▶ **EXERCISE INPUT**:
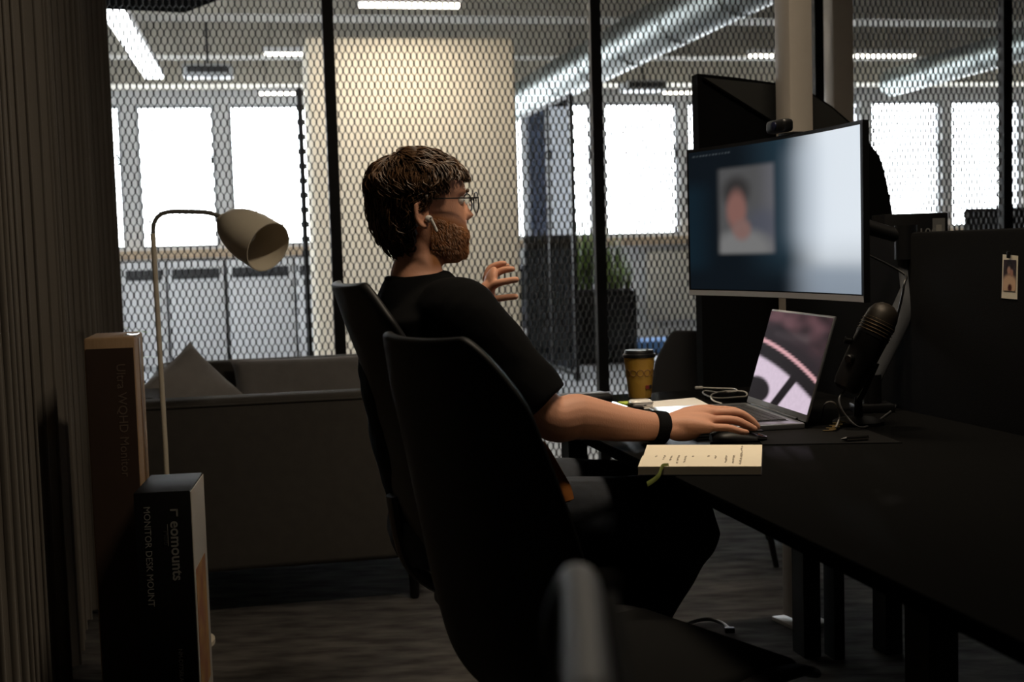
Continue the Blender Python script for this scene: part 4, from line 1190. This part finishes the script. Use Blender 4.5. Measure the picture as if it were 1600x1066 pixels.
# ================================================================== THE MAN
fw = Vector((math.cos(BODY_YAW), math.sin(BODY_YAW), 0)); lf = Vector((-math.sin(BODY_YAW), math.cos(BODY_YAW), 0)); ZV = Vector((0, 0, 1))
def eloft(mb, cs, seg=28, pw=2.3):
    """stack of super-elliptic rings: (centre, half size along a, half size along b, a, b)"""
    rings = []
    for (c, ra, rb, a, b) in cs:
        r = []
        for k in range(seg):
            q = 2 * math.pi * k / seg; ca, sa = math.cos(q), math.sin(q)
            r.append(c + a * (ra * math.copysign(abs(ca) ** (2 / pw), ca)) + b * (rb * math.copysign(abs(sa) ** (2 / pw), sa)))
        rings.append(r)
    mb.loft(rings); return mb
hip = Vector((-0.135, 2.62, .575)); 
neck = P(652, 432, 2.645)
chest = hip.lerp(neck, .66) - fw * .012
waist = hip.lerp(neck, .33) - fw * .02
shR = P(728, 503, 2.455); shL = P(640, 487, 2.845)
elR = P(858, 652, 2.43); wrR = P(1032, 668, 2.515)
elL = P(735, 585, 2.98); wrL = P(752, 478, 2.90)
up_t = (neck - hip).normalized(); fwt = (fw - up_t * fw.dot(up_t)).normalized()
# head placed by the eye line
HY = math.radians(19)
hf = Vector((math.cos(HY), math.sin(HY), 0)); hl = Vector((-math.sin(HY), math.cos(HY), 0))
HO = P(655, 315, 2.65)
def HP_(x, y, z): return HO + hf * (x * .935) + hl * (y * .95) + ZV * (z * (.80 if z > 0 else 1.03))
def interp(tab, z):
    for (z0, v0), (z1, v1) in zip(tab[:-1], tab[1:]):
        if z0 <= z <= z1: return v0 + (v1 - v0) * (z - z0) / (z1 - z0)
    return tab[0][1] if z < tab[0][0] else tab[-1][1]
FRONT = [(-.128, .086), (-.120, .100), (-.105, .108), (-.092, .106), (-.083, .109), (-.075, .113), (-.066, .112), (-.055, .108), (-.045, .106), (-.03, .102), (-.01, .097), (.0, .096), (.012, .100), (.022, .105), (.035, .105), (.055, .100), (.075, .088), (.095, .066), (.108, .042), (.117, .005)]
BACK = [(-.128, .015), (-.115, -.010), (-.10, -.035), (-.08, -.060), (-.05, -.082), (-.02, -.094), (.02, -.101), (.05, -.098), (.08, -.083), (.10, -.060), (.110, -.038), (.117, -.014)]
WIDE = [(-.128, .024), (-.120, .036), (-.105, .048), (-.09, .055), (-.07, .060), (-.04, .066), (-.01, .071), (.02, .075), (.05, .075), (.08, .064), (.10, .044), (.110, .028), (.117, .010)]
def head_mesh(mb, grow=0.0):
    nz, na = 110, 96; rings = []
    for i in range(nz):
        z = -.128 + .245 * i / (nz - 1)
        F, B, Wd = interp(FRONT, z), interp(BACK, z), interp(WIDE, z)
        c = (F + B) / 2 * .55; r = []
        for k in range(na):
            a = 2 * math.pi * k / na - math.pi; ca, sa = math.cos(a), math.sin(a)
            pw = 2.35 if ca > 0 else 2.1
            ex = math.copysign(abs(ca) ** (2 / pw), ca); ey = math.copysign(abs(sa) ** (2 / pw), sa)
            x = c + ex * ((F - c) if ca > 0 else (c - B)); y = ey * Wd
            if ca > 0:
                g = lambda yy, zz, sy, sz: math.exp(-((y - yy) / sy) ** 2 - ((z - zz) / sz) ** 2)
                # nose: ridge from the bridge to the tip, wings below
                if -.045 < z < .022:
                    q = min(max((.020 - z) / .050, 0), 1)
                    hgt = .004 + .023 * q ** 1.3 if z > -.030 else .027 * max(0, 1 - ((-.030 - z) / .012)) ** .7
                    x += hgt * math.exp(-(y / (.0085 + .006 * q)) ** 2)
                x += .006 * g(.013, -.032, .007, .008) + .006 * g(-.013, -.032, .007, .008)
                for sg in (-1, 1):
                    x -= .011 * g(sg * .031, .001, .014, .010)      # eye hollow
                    x += .004 * g(sg * .030, .020, .020, .006)      # brow
                    x += .003 * g(sg * .040, -.028, .018, .018)     # cheek
                x += .0050 * g(0, -.066, .020, .0045) + .0055 * g(0, -.078, .017, .0050) - .0035 * g(0, -.072, .022, .0022)
                x -= .003 * g(0, -.088, .02, .006); x += .004 * g(0, -.106, .018, .010)
            r.append(HP_(x, y, z))
        rings.append(r)
    mb.loft(rings)
body = MB()
head_mesh(body)
for sg in (-1, 1):                                 # ears
    ec = HP_(-.016, sg * .0735, -.028)
    el_ax = ((hf * .95 + hl * sg * -.30).normalized(), (hl * sg * .95 + hf * -.30).normalized(), (ZV * .97 - hf * .2).normalized())
    ring = [ec + el_ax[0] * (.014 * math.cos(a) + (.002 if math.sin(a) > 0 else -.001)) + el_ax[2] * (.027 * math.sin(a)) + el_ax[1] * (.009) for a in [2 * math.pi * k / 20 for k in range(21)]]
    body.tube(ring, .0052, 8)
    body.ell(ec + el_ax[1] * .002, (.013, .006, .025), el_ax, 14, 8)
    body.ell(ec + el_ax[1] * .007 - el_ax[2] * .024 + el_ax[0] * .003, (.008, .005, .009), el_ax, 12, 8)
# neck
eloft(body, [(neck - up_t * .03, .080, .062, lf, fwt), (neck + up_t * .01, .058, .054, hl, hf), (HP_(-.006, 0, -.105), .050, .047, hl, hf), (HP_(-.010, 0, -.06), .052, .052, hl, hf), (HP_(-.015, 0, -.02), .05, .06, hl, hf)])
# trunk
eloft(body, [(hip - ZV * .07, .14, .10, lf, fw), (hip, .165, .115, lf, fw), (waist, .15, .105, lf, fwt), (chest, .165, .115, lf, fwt), (chest.lerp(neck, .6), .165, .095, lf, fwt), (neck - up_t * .015, .08, .07, lf, fwt)])
# arms
def limb(mb, pts, rad, seg=18):
    sp = spline(pts, 6); rr_ = lerp_list(rad, 6); mb.tube(sp, rr_, seg); mb.ell(sp[0], (rad[0],) * 3); mb.ell(sp[-1], (rad[-1],) * 3)
limb(body, [shR, shR.lerp(elR, .5) - fw * .005, elR, elR.lerp(wrR, .25) + ZV * .006, elR.lerp(wrR, .65), wrR], [.056, .052, .044, .046, .036, .027])
limb(body, [shL, shL.lerp(elL, .5), elL, elL.lerp(wrL, .3), wrL], [.056, .05, .042, .040, .026])
# legs (covered by the jeans)
hpR = hip - lf * .095 + fw * .0; hpL = hip + lf * .095
knR = P(1066, 815, 2.58); knL = knR + lf * .24 - fw * .03 + ZV * .01
anR = Vector((knR.x - .24, knR.y + .0, .10)); anL = Vector((knL.x - .17, knL.y + .03, .10))
for h_, k_, a_ in ((hpR, knR, anR), (hpL, knL, anL)):
    limb(body, [h_, h_.lerp(k_, .5) + ZV * .01, k_, k_.lerp(a_, .3) - fw * .012, a_], [.082, .068, .050, .050, .034])
    body.ell(a_ + fw * .07 - ZV * .055, (.12, .04, .032), (fw, lf, ZV))
# right hand on the mouse
def finger(mb, pts, rad, n=4):
    sp = spline(pts, n); mb.tube(sp, lerp_list(rad, n), 12); mb.ell(sp[-1], (rad[-1],) * 3, seg=12, rings=8)
    mb.ell(sp[0], (rad[0],) * 3, seg=12, rings=8)
mcp = [P(1108, 641, 2.575), P(1111, 646, 2.55), P(1111, 657, 2.522), P(1106, 668, 2.496)]
pip = [P(1147, 643, 2.582), P(1152, 646, 2.555), P(1147, 657, 2.524), P(1138, 669, 2.494)]
dip = [P(1166, 653, 2.580), P(1172, 656, 2.555), P(1167, 665, 2.524), P(1155, 674, 2.494)]
tip = [P(1178, 665, 2.575), P(1183, 667, 2.553), P(1179, 671, 2.524), P(1167, 676, 2.494)]
rads = [.0098, .0100, .0096, .0082]
for i in range(4):
    finger(body, [mcp[i], pip[i], dip[i], tip[i]], [rads[i] * 1.12, rads[i], rads[i] * .92, rads[i] * .78])
for i in range(4):
    limb(body, [wrR.lerp(mcp[i], .12), wrR.lerp(mcp[i], .6) + ZV * .004, mcp[i]], [.022, .0185, .0125], 14)
body.ell((mcp[1] + mcp[2] + wrR) / 3 - ZV * .006, (.048, .038, .021), (fw, lf, ZV))
body.ell((mcp[3] + wrR) / 2 - ZV * .008, (.042, .018, .021), (fw, lf, ZV))
finger(body, [wrR + lf * .03 + fw * .02 - ZV * .01, mcp[0].lerp(wrR, .45) + lf * .028 - ZV * .022, mcp[0] + lf * .028 - ZV * .030, pip[0] + lf * .012 - ZV * .030 - fw * .012], [.017, .0135, .0112, .009])
# left hand raised, fingers spread
lw = wrL
palm_c = P(764, 448, 2.885)
pax = ((P(768, 428, 2.88) - lw).normalized(),)
x_, y_, z_ = pax[0], None, None
side = Vector((.25, -.95, .1)); side = (side - x_ * side.dot(x_)).normalized(); nn = x_.cross(side)
body.ell(palm_c, (.050, .036, .015), (x_, side, nn))
limb(body, [lw, P(757, 462, 2.89)], [.026, .026], 14)
fgs = [([P(760, 436, 2.925), P(765, 421, 2.925), P(777, 414, 2.922), P(788, 411.5, 2.918)], .0088),
       ([P(766, 440, 2.905), P(775, 428, 2.905), P(788, 422, 2.900), P(801, 420.5, 2.895)], .0090),
       ([P(755, 462, 2.865), P(768, 449, 2.855), P(780, 442, 2.845), P(807, 437, 2.840)], .0094),
       ([P(757, 474, 2.870), P(766, 472, 2.860), P(776, 467, 2.850), P(806, 463.5, 2.842)], .0092),
       ([P(762, 438, 2.94), P(770, 424, 2.95), P(783, 417, 2.95), P(793, 415, 2.95)], .0078)]
for pts, r_ in fgs: finger(body, pts, [r_ * 1.15, r_ * 1.05, r_ * .95, r_ * .8])
body.ell(P(757, 458, 2.872), (.030, .020, .017), (x_, side, nn))

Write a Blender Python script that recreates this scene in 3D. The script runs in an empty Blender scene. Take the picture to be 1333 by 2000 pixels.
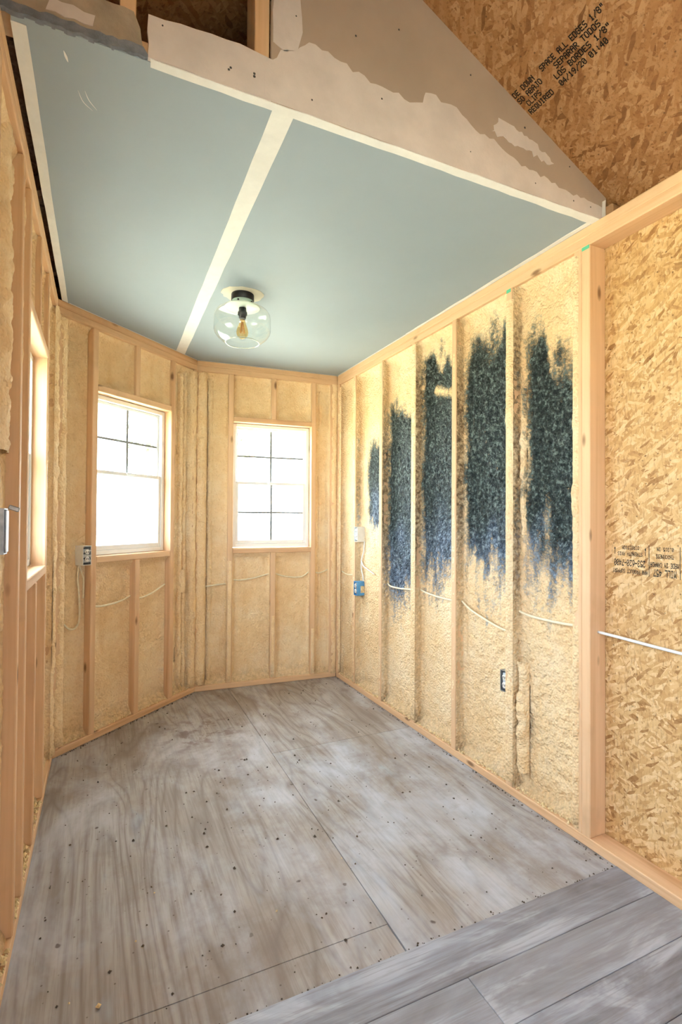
import bpy, bmesh, math, random
import numpy as np
from mathutils import Vector, Matrix
from mathutils.geometry import tessellate_polygon

random.seed(7)
sc = bpy.context.scene
COL = sc.collection

# ------------------------------------------------------------------ camera
F_PX, YAW, PIT, ROL = 1009.96, .4331, .0139, .0061
CAM = Vector((-1.7261, -3.8134, 1.268))
Fv = Vector((math.sin(YAW)*math.cos(PIT), math.cos(YAW)*math.cos(PIT), math.sin(PIT)))
Rv = Vector((math.cos(YAW), -math.sin(YAW), 0)); Uv = Rv.cross(Fv)
R2 = Rv*math.cos(ROL)+Uv*math.sin(ROL); U2 = Uv*math.cos(ROL)-Rv*math.sin(ROL)
cd = bpy.data.cameras.new('camera'); cam = bpy.data.objects.new('camera', cd); COL.objects.link(cam)
m = Matrix((R2, U2, -Fv)).transposed().to_4x4(); m.translation = CAM
cam.matrix_world = m
cd.sensor_fit = 'VERTICAL'; cd.sensor_height = 36; cd.sensor_width = 24
cd.lens = F_PX/2000*36; cd.clip_start = .02; cd.clip_end = 300
sc.camera = cam

# ------------------------------------------------------------------ sky and exposure
SKY_STRENGTH = 1.0
EXPOSURE = 4.62
world = bpy.data.worlds.new('sky'); sc.world = world; world.use_nodes = True
nt = world.node_tree; nt.nodes.clear()
o_ = nt.nodes.new('ShaderNodeOutputWorld'); b_ = nt.nodes.new('ShaderNodeBackground')
b_.inputs[0].default_value = (0.72, 0.86, 1.0, 1); b_.inputs[1].default_value = SKY_STRENGTH
nt.links.new(b_.outputs[0], o_.inputs[0])
sun_d = bpy.data.lights.new('sun', 'SUN'); sun_d.energy = 5.0; sun_d.angle = .02; sun_d.color = (1, .95, .88)
sun = bpy.data.objects.new('sun', sun_d); COL.objects.link(sun); sun.location = (6, -6, 12); sun.rotation_euler = Vector((.52, -.03, .85)).to_track_quat('Z', 'Y').to_euler()   # behind the house, misses every window in view
sc.view_settings.view_transform = 'Standard'; sc.view_settings.look = 'None'
sc.view_settings.exposure = EXPOSURE; sc.view_settings.gamma = 1.0; sc.view_settings.use_curve_mapping = False
cy = sc.cycles
cy.max_bounces = 8; cy.diffuse_bounces = 4; cy.glossy_bounces = 3; cy.transparent_max_bounces = 12; cy.transmission_bounces = 4
cy.use_adaptive_sampling = True; cy.adaptive_threshold = .032; cy.adaptive_min_samples = 26
cy.caustics_reflective = False; cy.caustics_refractive = False; cy.sample_clamp_indirect = 6
cy.use_denoising = True

def portal(name, size, mat4):
    l = bpy.data.lights.new(name, 'AREA'); l.shape = 'RECTANGLE'; l.size, l.size_y = size
    l.cycles.is_portal = True
    o = bpy.data.objects.new(name, l); COL.objects.link(o); o.matrix_world = mat4
    return o

# ------------------------------------------------------------------ dimensions
H = 2.43            # top of wall plates and underside of the alcove ceiling
YH = -2.424         # plane of the drywall gable above the alcove opening
YB = -6.6           # back wall of the main room
SL = .486           # roof pitch
Z0R = 2.537         # underside of the roof deck above x = 0
XRIDGE = -.975

# ------------------------------------------------------------------ tagging / linking
def tag(o, label=None, cat=None, group=None, kind=None):
    if label: o['label'] = label
    if cat: o['category'] = cat
    if group: o['group'] = group
    if kind: o['kind'] = kind
    return o
def link(name, me, mat=None, parent=None, loc=None, rot=None):
    o = bpy.data.objects.new(name, me); COL.objects.link(o)
    if mat and me and not me.materials: me.materials.append(mat)
    if parent: o.parent = parent
    if loc is not None: o.location = loc
    if rot is not None: o.rotation_euler = rot
    return o
def empty(name, loc=(0, 0, 0), rz=0):
    o = bpy.data.objects.new(name, None); COL.objects.link(o); o.location = loc; o.rotation_euler = (0, 0, rz); o.empty_display_size = .1
    return o
def mesh_from(name, v, f, smooth=False):
    me = bpy.data.meshes.new(name); me.from_pydata(v, [], f); me.update()
    if smooth: me.polygons.foreach_set('use_smooth', [True]*len(me.polygons))
    return me
def bm_mesh(name, bm, smooth=False):
    me = bpy.data.meshes.new(name); bmesh.ops.recalc_face_normals(bm, faces=bm.faces[:]); bm.to_mesh(me); bm.free()
    if smooth: me.polygons.foreach_set('use_smooth', [True]*len(me.polygons))
    return me
def add_box(bm, x0, x1, y0, y1, z0, z1, bev=0):
    vs = [bm.verts.new((x, y, z)) for x in (x0, x1) for y in (y0, y1) for z in (z0, z1)]
    fs = [(0, 1, 3, 2), (4, 6, 7, 5), (0, 4, 5, 1), (2, 3, 7, 6), (0, 2, 6, 4), (1, 5, 7, 3)]
    faces = [bm.faces.new([vs[i] for i in f]) for f in fs]
    if bev:
        ed = list({e for f in faces for e in f.edges})
        bmesh.ops.bevel(bm, geom=ed, offset=bev, segments=1, affect='EDGES')
def box_me(name, x0, x1, y0, y1, z0, z1, bev=0):
    bm = bmesh.new(); add_box(bm, x0, x1, y0, y1, z0, z1, bev); return bm_mesh(name, bm)
def box(name, x0, x1, y0, y1, z0, z1, mat, parent=None, bev=0):
    c = ((x0+x1)/2, (y0+y1)/2, (z0+z1)/2); a, b, d = (x1-x0)/2, (y1-y0)/2, (z1-z0)/2
    return link(name, box_me(name, -a, a, -b, b, -d, d, bev), mat, parent, c)
def prism(name, pts, z0, z1, mat, parent=None, axis='z', bev=0):
    """polygon extruded; axis z: pts are (x,y); axis y: pts are (x,z) extruded from y=z0 to z1"""
    bm = bmesh.new()
    def P(p, h): return (p[0], p[1], h) if axis == 'z' else (p[0], h, p[1])
    a = [bm.verts.new(P(p, z0)) for p in pts]; b = [bm.verts.new(P(p, z1)) for p in pts]
    n = len(pts)
    if n <= 4 or bev: bm.faces.new(a); bm.faces.new(b[::-1])
    else:
        for t in tessellate_polygon([[Vector((p[0], p[1], 0)) for p in pts]]):
            if len(set(t)) == 3: bm.faces.new([a[i] for i in t]); bm.faces.new([b[i] for i in t[::-1]])
    for i in range(n): bm.faces.new((a[i], b[i], b[(i+1) % n], a[(i+1) % n]))
    if bev: bmesh.ops.bevel(bm, geom=bm.edges[:], offset=bev, segments=1, affect='EDGES')
    bmesh.ops.triangulate(bm, faces=[f for f in bm.faces if len(f.verts) > 4])
    return link(name, bm_mesh(name, bm), mat, parent)
def tube_me(name, pts, r, seg=8, closed_ends=True):
    pts = [Vector(p) for p in pts]; bm = bmesh.new(); rings = []
    for i, p in enumerate(pts):
        t = (pts[min(i+1, len(pts)-1)]-pts[max(i-1, 0)]).normalized()
        a = t.cross(Vector((0, 0, 1)) if abs(t.z) < .9 else Vector((1, 0, 0))).normalized(); b = t.cross(a)
        rr = r if not callable(r) else r(i/(len(pts)-1))
        rings.append([bm.verts.new(p+(a*math.cos(k*2*math.pi/seg)+b*math.sin(k*2*math.pi/seg))*rr) for k in range(seg)])
    for i in range(len(rings)-1):
        for k in range(seg): bm.faces.new((rings[i][k], rings[i][(k+1) % seg], rings[i+1][(k+1) % seg], rings[i+1][k]))
    if closed_ends: bm.faces.new(rings[0]); bm.faces.new(rings[-1][::-1])
    return bm_mesh(name, bm, True)
def spline(pts, n=8):
    P = [Vector(p) for p in pts]; P = [P[0]*2-P[1]]+P+[P[-1]*2-P[-2]]; out = []
    for i in range(1, len(P)-2):
        for k in range(n):
            t = k/n; a, b, c, d = P[i-1], P[i], P[i+1], P[i+2]
            out.append(.5*((2*b)+(c-a)*t+(2*a-5*b+4*c-d)*t*t+(3*b-a-3*c+d)*t**3))
    out.append(P[-2]); return out
def lathe_me(name, prof, seg=48, smooth=True):
    bm = bmesh.new(); rings = []
    for r, z in prof:
        if r < 1e-5: rings.append([bm.verts.new((0, 0, z))])
        else: rings.append([bm.verts.new((r*math.cos(k*2*math.pi/seg), r*math.sin(k*2*math.pi/seg), z)) for k in range(seg)])
    for a, b in zip(rings, rings[1:]):
        for k in range(seg):
            j = (k+1) % seg
            if len(a) == 1 and len(b) == 1: continue
            if len(a) == 1: bm.faces.new((a[0], b[j], b[k]))
            elif len(b) == 1: bm.faces.new((a[k], a[j], b[0]))
            else: bm.faces.new((a[k], a[j], b[j], b[k]))
    return bm_mesh(name, bm, smooth)

# ------------------------------------------------------------------ numpy noise
def _hash(ix, iy, seed):
    h = (ix.astype(np.int64)*374761393+iy.astype(np.int64)*668265263+seed*1442695041) & 0xffffffff
    h = ((h ^ (h >> 13))*1274126177) & 0xffffffff
    return ((h ^ (h >> 16)) & 0xffff)/65535.0
def vnoise(x, y, seed=0):
    ix = np.floor(x); iy = np.floor(y); fx = x-ix; fy = y-iy
    fx = fx*fx*fx*(fx*(fx*6-15)+10); fy = fy*fy*fy*(fy*(fy*6-15)+10)
    a = _hash(ix, iy, seed); b = _hash(ix+1, iy, seed); c = _hash(ix, iy+1, seed); d = _hash(ix+1, iy+1, seed)
    return (a*(1-fx)+b*fx)*(1-fy)+(c*(1-fx)+d*fx)*fy
def fbm(x, y, seed=0, oct=4):
    s = 0; a = .5; t = 0
    for i in range(oct):
        s = s+a*vnoise(x*2**i, y*2**i, seed+i*17); t += a; a *= .5
    return s/t
def sstep(a, b, x):
    t = np.clip((x-a)/(b-a), 0, 1); return t*t*(3-2*t)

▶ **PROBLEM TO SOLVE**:
Above are the records. Copy only the lines from the one with "Write a Blender" through the one with "COL = sc.collection", exactly, with no pictures.

▶ **FULL SOLUTION**:
Write a Blender Python script that recreates this scene in 3D. The script runs in an empty Blender scene. Take the picture to be 1333 by 2000 pixels.
import bpy, bmesh, math, random
import numpy as np
from mathutils import Vector, Matrix
from mathutils.geometry import tessellate_polygon

random.seed(7)
sc = bpy.context.scene
COL = sc.collection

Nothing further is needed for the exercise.